In “Die Wildrose” begleiten wir den Lebensweg von Fionas zweitem Bruder Seamus, den wir im ersten Band noch als kleinen Jungen kennengelernt haben. Für mich macht das immer den Reiz von Mehrteilern aus: Dass sich Figuren entwickeln und verändern, aber im Grunde noch immer die Menschen sind, die mir ans Herz gewachsen sind. So habe ich auch enorm mitgefiebert, nicht nur mit Seamie, sondern auch mit Fiona, Joe, India und Charlie, die hier zwar bedeutend weniger im Mittelpunkt stehen, aber trotzdem immer wieder auftauchen.
Wie seine Vorgänger ist auch dieses Buch leicht und flüssig zu lesen. Die Autorin findet den richtigen Ton zwischen einer verständlichen und doch historisch passenden Sprache. Da es im Ersten Weltkrieg spielt, ist die Atmosphäre deutlich düsterer und spannungsgeladener, als noch in “Die Teerose” und “Die Winterrose”, wo es sich ja eher um das Thema Handel bzw.

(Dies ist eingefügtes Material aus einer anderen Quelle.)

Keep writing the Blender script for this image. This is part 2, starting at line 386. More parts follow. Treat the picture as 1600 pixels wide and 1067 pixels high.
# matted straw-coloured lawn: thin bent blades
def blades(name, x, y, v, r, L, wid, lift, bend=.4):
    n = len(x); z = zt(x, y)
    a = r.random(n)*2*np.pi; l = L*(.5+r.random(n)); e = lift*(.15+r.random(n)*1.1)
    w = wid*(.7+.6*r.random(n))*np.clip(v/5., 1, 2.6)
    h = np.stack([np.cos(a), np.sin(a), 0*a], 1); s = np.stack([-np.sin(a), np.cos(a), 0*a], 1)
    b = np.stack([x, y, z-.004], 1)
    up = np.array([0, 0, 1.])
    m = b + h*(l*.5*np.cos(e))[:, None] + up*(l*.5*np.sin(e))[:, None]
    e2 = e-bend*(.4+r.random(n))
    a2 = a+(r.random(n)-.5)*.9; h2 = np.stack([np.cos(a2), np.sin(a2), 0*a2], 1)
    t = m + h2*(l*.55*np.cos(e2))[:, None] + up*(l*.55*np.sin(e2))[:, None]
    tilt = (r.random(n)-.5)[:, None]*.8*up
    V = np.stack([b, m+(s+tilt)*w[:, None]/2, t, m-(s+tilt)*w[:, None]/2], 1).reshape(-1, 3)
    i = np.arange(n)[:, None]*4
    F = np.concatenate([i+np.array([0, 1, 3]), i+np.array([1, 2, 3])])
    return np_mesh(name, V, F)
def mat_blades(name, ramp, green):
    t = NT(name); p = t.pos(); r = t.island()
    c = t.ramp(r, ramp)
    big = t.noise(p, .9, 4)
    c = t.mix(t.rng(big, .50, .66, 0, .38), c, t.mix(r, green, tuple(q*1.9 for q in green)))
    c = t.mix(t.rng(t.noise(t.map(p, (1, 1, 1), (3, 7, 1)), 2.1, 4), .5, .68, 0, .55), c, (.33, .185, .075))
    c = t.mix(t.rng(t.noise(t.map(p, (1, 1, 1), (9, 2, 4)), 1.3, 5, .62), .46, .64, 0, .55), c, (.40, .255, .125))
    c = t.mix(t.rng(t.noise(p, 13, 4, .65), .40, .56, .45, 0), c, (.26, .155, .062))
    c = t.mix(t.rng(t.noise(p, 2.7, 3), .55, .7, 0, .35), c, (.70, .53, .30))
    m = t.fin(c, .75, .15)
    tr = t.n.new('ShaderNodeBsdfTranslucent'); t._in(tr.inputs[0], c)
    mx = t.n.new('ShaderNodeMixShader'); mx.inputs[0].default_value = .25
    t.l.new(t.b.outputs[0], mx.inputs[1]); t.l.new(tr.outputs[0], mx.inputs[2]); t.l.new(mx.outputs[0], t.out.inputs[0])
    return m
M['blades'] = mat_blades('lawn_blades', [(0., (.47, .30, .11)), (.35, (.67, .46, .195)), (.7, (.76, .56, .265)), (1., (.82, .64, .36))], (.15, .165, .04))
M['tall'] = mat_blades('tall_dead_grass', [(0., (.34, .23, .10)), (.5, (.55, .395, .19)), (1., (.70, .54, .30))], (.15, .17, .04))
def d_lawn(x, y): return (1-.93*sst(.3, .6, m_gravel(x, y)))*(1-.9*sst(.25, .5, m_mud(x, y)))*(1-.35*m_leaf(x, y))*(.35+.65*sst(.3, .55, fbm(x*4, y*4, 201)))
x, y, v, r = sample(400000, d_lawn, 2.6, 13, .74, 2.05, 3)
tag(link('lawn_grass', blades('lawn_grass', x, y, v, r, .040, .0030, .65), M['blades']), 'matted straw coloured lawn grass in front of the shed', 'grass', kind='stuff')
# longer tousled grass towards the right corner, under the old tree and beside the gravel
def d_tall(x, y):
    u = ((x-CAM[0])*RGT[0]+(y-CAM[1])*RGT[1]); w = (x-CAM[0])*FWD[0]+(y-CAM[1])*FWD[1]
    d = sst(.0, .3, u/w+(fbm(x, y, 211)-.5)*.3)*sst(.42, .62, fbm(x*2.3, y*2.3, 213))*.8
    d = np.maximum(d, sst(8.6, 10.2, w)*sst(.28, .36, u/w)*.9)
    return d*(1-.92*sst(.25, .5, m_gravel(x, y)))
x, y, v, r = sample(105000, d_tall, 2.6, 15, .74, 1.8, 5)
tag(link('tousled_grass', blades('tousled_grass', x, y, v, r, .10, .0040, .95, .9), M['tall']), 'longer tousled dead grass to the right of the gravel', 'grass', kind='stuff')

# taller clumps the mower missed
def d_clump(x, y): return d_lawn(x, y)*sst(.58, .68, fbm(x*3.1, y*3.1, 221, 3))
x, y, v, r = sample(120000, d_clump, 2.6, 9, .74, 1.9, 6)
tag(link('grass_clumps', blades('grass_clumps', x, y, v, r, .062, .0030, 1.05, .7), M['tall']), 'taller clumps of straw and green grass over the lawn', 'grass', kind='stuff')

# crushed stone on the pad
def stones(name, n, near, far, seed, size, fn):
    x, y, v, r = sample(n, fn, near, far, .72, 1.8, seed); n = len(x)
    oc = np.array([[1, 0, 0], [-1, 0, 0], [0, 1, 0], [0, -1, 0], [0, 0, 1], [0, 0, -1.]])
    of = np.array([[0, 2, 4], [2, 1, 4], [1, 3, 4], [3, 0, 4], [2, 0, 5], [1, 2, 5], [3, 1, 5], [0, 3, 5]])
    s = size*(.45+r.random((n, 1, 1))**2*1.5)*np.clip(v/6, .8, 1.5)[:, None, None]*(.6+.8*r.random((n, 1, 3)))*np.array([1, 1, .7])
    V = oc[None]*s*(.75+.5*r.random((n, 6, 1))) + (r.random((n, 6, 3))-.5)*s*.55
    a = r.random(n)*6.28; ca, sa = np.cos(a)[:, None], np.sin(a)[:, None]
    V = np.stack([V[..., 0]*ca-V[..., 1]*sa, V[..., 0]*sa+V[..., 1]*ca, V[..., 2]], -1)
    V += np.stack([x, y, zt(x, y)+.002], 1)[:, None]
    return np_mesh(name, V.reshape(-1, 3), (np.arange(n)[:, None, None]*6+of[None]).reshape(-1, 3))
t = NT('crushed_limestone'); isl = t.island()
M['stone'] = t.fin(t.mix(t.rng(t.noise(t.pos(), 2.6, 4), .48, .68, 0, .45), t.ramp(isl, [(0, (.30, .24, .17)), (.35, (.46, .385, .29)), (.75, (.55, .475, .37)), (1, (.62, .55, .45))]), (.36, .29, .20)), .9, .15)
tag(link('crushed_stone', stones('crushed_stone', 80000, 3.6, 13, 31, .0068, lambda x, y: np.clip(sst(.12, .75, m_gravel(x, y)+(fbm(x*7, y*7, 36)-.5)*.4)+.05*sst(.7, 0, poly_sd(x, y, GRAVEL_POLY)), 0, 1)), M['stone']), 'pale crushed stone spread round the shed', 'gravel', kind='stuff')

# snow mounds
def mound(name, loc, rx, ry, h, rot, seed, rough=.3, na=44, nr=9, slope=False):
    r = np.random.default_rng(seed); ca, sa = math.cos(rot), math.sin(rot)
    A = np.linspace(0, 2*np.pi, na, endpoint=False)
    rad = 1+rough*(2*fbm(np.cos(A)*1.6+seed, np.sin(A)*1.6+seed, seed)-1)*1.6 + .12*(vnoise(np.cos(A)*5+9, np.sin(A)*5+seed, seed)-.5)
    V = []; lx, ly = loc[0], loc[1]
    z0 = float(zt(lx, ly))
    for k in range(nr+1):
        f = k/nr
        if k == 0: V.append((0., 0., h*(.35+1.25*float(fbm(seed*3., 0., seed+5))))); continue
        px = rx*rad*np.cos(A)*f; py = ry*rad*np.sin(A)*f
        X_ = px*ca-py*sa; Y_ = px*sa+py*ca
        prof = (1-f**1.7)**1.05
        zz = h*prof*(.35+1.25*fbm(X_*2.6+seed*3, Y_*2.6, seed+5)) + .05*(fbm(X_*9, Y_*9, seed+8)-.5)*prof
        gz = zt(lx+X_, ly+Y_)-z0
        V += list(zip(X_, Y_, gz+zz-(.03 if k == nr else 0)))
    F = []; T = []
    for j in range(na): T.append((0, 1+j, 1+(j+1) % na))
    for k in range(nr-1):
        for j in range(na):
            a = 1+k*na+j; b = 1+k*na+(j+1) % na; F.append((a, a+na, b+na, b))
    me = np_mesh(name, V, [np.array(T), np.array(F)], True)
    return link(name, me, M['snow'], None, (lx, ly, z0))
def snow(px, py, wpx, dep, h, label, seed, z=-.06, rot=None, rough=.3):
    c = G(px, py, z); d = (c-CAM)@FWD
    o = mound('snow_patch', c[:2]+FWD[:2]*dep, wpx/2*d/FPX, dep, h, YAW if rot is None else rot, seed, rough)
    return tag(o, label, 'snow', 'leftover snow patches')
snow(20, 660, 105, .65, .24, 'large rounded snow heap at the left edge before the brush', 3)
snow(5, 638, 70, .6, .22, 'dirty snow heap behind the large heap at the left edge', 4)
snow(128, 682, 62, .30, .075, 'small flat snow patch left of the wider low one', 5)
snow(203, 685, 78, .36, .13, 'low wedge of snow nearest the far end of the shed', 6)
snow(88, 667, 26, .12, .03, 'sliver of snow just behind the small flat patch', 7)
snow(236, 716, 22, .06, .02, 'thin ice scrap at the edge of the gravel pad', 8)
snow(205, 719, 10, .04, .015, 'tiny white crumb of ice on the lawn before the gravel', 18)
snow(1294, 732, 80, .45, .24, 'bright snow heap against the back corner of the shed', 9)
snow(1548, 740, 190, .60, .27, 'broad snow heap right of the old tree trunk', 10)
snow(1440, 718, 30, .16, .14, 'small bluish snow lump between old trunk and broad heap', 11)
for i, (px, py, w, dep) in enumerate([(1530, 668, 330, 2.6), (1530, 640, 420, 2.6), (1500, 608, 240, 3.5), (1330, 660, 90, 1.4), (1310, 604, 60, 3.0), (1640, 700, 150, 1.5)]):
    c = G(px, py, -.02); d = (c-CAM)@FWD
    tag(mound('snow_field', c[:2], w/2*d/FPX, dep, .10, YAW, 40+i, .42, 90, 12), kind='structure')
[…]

Politik drehte. Kriegszenen spart die Autorin allerdings geschickt aus, dafür bekommen wir einen Einblick in die zwielichtige Welt der Spionage.
Ich habe die Lektüre sehr genossen. Was ich allerdings nach wie vor nicht so gelungen finde, ist die Charakterzeichnung. Zwar taucht hier zum ersten Mal ein Gegenspieler auf, der nicht durch und durch verdorben ist, trotzdem finde ich, dass die Helden und Heldinnen* etwas gar zu gut geraten sind. Dass sämtliche Hauptcharaktere eine sehr moderne und fortschrittliche Haltung haben - z. B beim Thema Frauenstimmrecht - macht sie zwar sympathisch, aber nicht sehr glaubwürdig. Immerhin sind es Kinder ihrer Zeit. Besonders überzogen fand ich die Figur von Katie - Fionas und Joes Tochter - die mal eben so in der Politik Karriere macht, obwohl das damals für Frauen so gut wie unmöglich war.

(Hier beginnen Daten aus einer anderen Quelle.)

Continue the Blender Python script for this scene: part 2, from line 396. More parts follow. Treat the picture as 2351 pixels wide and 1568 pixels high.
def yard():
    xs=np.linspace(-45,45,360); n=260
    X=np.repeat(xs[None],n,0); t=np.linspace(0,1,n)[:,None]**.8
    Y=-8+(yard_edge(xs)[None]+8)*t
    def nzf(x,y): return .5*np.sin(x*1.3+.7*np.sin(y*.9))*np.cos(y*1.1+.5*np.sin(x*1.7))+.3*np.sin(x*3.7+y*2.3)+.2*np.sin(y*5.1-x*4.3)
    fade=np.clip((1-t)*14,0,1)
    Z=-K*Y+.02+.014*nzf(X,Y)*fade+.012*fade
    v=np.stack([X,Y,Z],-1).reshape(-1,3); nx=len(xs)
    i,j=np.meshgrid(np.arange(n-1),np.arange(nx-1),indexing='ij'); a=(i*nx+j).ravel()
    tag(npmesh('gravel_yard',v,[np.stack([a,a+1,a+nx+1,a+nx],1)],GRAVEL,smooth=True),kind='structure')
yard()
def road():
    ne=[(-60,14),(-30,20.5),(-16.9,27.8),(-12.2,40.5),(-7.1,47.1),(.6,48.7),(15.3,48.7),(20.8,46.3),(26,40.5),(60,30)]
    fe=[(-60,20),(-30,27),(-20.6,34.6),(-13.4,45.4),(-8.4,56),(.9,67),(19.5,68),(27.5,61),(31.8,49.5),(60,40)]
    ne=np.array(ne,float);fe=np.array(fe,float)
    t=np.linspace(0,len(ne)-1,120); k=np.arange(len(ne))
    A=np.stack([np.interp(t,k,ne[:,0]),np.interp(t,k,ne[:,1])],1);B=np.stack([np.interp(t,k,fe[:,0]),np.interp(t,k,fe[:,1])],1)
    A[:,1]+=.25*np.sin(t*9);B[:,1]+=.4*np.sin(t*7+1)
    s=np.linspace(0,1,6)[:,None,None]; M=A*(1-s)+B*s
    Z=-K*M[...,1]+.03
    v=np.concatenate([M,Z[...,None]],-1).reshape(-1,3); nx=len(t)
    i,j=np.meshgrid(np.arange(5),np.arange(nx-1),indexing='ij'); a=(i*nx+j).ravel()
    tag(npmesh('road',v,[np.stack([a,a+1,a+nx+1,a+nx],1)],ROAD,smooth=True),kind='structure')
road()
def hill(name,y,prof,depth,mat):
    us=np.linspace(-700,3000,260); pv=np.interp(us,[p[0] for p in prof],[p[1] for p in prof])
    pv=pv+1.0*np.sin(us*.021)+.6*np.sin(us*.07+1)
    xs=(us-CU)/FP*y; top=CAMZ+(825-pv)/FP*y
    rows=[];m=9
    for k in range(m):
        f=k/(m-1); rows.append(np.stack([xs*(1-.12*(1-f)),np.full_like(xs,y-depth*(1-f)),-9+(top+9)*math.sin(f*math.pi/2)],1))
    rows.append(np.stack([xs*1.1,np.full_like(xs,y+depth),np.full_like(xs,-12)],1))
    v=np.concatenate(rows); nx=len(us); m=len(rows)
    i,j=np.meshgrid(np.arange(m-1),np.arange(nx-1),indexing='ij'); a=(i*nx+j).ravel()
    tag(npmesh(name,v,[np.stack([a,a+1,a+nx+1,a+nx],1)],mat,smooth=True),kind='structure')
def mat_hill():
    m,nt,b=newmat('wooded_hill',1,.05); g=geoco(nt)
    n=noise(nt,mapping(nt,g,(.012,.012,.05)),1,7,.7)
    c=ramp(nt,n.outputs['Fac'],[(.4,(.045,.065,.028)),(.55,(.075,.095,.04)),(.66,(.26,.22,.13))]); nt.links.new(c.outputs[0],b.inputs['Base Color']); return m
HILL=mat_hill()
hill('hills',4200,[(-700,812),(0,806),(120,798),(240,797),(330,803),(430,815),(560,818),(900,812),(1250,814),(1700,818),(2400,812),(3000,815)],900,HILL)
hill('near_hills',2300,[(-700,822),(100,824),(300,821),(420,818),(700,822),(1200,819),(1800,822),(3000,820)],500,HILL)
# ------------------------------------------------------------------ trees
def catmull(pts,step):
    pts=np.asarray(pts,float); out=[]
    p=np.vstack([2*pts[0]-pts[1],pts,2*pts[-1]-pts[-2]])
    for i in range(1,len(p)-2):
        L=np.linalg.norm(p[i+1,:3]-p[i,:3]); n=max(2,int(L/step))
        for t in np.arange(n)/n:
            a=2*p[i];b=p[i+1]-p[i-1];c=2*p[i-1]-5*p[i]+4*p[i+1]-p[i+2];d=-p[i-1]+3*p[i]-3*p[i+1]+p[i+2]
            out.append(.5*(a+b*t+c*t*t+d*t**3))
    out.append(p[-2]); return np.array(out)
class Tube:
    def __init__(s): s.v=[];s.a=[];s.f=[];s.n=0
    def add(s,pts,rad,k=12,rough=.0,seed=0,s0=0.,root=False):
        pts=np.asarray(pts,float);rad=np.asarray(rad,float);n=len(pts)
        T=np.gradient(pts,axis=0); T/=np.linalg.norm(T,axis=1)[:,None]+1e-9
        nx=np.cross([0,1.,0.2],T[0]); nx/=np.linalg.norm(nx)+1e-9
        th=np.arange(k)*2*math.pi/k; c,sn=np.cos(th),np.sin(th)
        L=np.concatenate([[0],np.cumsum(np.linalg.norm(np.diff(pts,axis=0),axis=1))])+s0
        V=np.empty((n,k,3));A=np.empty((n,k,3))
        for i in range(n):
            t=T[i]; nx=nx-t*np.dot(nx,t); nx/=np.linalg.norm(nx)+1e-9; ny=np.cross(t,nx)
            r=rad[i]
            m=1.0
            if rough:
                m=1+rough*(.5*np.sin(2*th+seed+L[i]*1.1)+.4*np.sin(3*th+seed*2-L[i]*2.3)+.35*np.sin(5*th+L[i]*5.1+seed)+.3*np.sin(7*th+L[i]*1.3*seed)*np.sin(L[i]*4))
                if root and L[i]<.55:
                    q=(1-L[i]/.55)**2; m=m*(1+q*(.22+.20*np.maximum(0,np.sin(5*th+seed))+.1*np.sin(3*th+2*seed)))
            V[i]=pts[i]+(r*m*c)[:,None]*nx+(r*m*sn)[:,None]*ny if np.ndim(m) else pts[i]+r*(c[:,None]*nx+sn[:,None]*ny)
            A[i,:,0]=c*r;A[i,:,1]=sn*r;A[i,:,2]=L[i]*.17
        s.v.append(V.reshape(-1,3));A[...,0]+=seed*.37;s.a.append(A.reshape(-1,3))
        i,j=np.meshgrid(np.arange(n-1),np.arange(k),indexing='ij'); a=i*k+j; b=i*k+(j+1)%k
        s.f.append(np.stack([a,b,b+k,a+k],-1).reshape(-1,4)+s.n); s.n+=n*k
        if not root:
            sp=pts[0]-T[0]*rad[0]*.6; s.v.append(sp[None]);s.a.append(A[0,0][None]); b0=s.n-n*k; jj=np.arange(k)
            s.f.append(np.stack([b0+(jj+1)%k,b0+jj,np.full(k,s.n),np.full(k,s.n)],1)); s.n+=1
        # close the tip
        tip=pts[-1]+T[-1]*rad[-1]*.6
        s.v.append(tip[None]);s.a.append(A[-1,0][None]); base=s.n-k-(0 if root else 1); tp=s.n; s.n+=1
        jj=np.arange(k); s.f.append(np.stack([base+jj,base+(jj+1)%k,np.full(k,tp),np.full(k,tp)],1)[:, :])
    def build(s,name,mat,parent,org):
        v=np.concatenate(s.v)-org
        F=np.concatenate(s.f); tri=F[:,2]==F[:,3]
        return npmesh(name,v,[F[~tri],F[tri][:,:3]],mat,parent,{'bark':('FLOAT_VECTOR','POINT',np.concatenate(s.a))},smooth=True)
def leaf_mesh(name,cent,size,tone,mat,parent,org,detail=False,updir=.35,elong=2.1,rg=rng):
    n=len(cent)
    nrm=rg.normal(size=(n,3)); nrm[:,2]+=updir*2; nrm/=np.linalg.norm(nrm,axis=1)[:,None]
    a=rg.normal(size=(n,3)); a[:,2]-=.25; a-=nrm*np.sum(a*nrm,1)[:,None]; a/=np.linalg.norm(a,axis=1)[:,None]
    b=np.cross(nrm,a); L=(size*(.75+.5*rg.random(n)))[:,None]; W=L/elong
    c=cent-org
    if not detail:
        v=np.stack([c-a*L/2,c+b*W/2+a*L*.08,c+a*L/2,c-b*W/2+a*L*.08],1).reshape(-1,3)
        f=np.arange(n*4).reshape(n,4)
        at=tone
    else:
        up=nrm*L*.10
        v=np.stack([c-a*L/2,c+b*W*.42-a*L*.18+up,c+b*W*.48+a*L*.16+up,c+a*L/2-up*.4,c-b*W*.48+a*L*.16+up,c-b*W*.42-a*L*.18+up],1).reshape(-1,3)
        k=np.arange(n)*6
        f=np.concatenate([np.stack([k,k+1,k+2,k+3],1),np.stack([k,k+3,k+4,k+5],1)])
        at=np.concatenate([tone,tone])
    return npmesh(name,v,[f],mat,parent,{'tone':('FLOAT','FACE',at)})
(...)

Und was ich auch gar nicht nachvollziehen kann: Ständig wird davon geredet, wie zerstörerisch Seamies und Willas Liebe doch sei - aber mal ehrlich, alles was die beiden haben ist eine Affäre. Das dürfte zur damaligen Zeit wohl kaum ein Skandal gewesen sein (ausser man war Thronfolger oder eine verheiratete Frau) und so erscheint es einigermassen unrealistisch, dass ihre Zeitgenossen das dermassen kritisch beurteilen, wie es im Buch geschieht - zumal auch andere Figuren ein ausschweifendes Sexleben pflegen.
Trotzdem: Ich kann die Bücher jedem empfehlen, der gerne in Geschichten schwelgt und nach einer spannenden Story mit wunderbaren Liebesszenen sucht.